INPUT ROWS:
====
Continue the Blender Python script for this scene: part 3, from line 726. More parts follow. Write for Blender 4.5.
====
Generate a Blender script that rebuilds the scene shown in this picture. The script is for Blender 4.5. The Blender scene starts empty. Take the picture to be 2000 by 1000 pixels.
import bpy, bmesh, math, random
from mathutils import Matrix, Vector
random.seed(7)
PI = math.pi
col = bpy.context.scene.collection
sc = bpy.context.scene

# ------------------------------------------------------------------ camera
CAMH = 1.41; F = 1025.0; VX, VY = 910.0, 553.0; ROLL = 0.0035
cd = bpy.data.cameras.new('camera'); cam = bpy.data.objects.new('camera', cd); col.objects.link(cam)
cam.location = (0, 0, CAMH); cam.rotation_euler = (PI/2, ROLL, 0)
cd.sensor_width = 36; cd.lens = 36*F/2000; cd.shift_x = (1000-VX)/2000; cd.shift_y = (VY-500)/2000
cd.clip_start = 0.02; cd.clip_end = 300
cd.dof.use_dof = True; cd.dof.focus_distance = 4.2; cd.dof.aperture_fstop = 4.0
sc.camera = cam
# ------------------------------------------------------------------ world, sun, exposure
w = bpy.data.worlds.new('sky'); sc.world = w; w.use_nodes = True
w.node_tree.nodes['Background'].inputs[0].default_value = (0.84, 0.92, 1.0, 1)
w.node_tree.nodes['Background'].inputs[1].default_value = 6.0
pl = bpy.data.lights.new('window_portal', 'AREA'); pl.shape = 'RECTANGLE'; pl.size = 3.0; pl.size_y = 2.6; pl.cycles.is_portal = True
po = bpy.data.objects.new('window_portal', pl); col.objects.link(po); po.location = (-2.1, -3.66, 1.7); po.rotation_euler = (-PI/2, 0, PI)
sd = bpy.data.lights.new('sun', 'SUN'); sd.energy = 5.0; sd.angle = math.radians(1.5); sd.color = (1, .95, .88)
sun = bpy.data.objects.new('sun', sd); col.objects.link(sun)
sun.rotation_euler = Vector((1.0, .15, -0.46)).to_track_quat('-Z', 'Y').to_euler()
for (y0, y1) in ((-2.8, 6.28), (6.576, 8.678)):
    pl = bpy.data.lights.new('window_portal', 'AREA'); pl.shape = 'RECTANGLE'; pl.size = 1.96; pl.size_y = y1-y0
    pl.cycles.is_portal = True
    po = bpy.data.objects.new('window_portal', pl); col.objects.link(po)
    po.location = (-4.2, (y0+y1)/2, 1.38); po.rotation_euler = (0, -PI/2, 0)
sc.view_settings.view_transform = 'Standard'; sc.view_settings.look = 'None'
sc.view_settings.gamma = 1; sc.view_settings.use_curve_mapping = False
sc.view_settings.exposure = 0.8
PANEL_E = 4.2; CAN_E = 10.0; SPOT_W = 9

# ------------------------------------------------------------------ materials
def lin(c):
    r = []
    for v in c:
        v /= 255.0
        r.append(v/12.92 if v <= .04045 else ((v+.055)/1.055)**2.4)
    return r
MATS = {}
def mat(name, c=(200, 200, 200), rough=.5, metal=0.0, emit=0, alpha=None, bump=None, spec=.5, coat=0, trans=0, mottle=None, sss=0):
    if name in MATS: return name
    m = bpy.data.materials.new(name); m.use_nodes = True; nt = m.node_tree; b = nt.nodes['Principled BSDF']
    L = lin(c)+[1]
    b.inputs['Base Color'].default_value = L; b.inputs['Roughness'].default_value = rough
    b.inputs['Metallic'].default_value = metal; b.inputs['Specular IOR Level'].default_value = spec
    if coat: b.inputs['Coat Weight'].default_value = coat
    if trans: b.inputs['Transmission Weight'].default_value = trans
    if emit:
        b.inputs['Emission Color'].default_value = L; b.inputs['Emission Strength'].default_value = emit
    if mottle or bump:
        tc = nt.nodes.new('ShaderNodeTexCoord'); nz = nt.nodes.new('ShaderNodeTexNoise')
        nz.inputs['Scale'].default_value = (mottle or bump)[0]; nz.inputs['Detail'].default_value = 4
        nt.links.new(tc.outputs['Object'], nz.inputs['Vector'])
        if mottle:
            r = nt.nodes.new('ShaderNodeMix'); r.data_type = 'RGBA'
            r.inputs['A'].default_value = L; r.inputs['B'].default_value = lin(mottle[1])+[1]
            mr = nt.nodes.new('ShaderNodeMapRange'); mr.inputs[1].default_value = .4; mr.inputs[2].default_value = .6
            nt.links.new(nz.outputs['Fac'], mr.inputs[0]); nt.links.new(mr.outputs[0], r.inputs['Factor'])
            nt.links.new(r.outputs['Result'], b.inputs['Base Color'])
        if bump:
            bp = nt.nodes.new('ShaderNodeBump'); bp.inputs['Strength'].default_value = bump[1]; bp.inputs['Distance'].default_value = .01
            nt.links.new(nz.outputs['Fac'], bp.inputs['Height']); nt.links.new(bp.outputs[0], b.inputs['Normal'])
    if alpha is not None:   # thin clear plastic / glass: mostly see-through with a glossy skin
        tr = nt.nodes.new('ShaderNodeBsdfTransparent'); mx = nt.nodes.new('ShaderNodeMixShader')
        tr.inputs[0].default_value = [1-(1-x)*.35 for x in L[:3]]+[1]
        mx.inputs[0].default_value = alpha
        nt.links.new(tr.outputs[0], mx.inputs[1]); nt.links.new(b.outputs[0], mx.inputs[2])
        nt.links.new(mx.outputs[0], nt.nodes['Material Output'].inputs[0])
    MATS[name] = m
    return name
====
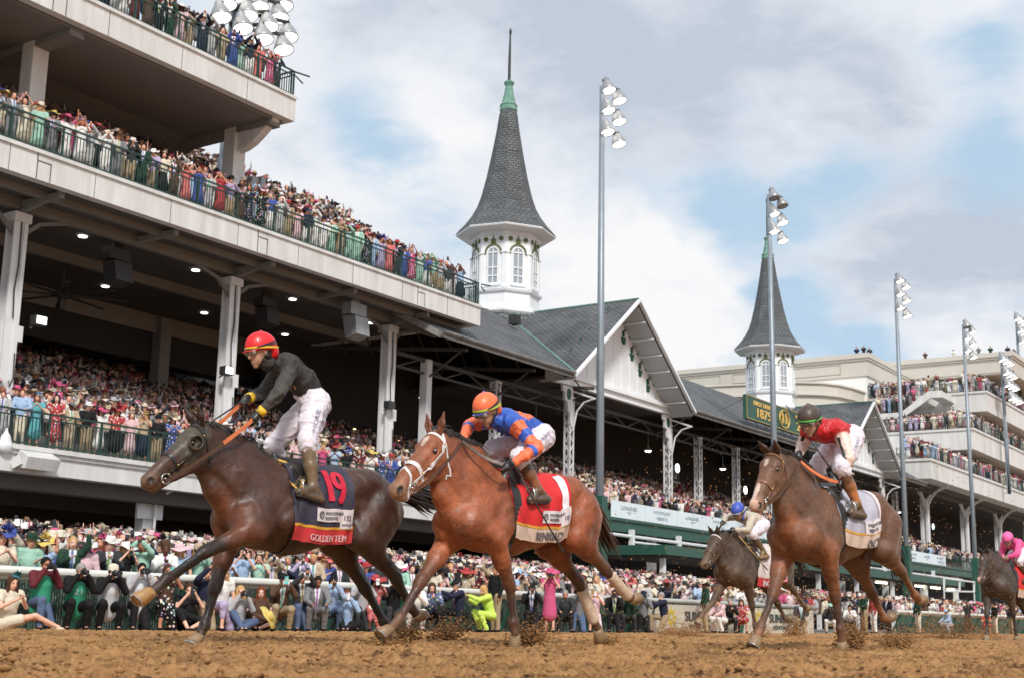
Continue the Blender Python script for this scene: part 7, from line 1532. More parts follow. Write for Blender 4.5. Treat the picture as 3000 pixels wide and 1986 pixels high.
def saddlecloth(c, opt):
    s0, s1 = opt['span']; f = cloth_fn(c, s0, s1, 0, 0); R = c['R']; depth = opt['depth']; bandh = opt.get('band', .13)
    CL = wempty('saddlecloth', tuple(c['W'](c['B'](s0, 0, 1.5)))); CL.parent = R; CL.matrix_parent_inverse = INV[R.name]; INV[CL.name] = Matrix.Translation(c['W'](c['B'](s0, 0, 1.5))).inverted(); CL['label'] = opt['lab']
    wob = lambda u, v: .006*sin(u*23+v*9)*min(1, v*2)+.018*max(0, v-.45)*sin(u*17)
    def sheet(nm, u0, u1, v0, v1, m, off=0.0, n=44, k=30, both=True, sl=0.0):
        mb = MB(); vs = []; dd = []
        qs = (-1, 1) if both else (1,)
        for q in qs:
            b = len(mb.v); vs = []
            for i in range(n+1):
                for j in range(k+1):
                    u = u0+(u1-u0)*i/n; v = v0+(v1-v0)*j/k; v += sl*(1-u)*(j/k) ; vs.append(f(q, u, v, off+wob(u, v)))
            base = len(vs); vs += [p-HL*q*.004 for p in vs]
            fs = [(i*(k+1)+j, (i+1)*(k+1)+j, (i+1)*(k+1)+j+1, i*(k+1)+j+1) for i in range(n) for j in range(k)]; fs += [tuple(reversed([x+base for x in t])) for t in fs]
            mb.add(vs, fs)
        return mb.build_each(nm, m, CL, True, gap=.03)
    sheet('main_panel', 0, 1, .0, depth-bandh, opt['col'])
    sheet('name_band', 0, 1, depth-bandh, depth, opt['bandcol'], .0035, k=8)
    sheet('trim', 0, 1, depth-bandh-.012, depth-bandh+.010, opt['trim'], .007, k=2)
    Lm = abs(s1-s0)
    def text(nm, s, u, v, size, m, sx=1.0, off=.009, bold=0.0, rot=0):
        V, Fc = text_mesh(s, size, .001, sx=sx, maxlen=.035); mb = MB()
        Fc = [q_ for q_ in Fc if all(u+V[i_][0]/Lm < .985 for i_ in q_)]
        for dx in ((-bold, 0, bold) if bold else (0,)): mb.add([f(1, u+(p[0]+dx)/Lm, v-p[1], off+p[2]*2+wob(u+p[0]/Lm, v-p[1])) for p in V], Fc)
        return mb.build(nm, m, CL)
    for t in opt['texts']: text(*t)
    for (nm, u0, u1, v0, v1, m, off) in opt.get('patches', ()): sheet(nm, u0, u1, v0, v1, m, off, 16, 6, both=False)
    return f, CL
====
WRITTEN INSTRUCTION: Repeat these lines exactly and nothing more: the one containing "Generate a Blender", the one containing "sc = bpy.context.scene", and all the lines between.

SOLUTION FOR THIS EXERCISE:
Generate a Blender script that rebuilds the scene shown in this picture. The script is for Blender 4.5. The Blender scene starts empty. Take the picture to be 2000 by 1000 pixels.
import bpy, bmesh, math, random
from mathutils import Matrix, Vector
random.seed(7)
PI = math.pi
col = bpy.context.scene.collection
sc = bpy.context.scene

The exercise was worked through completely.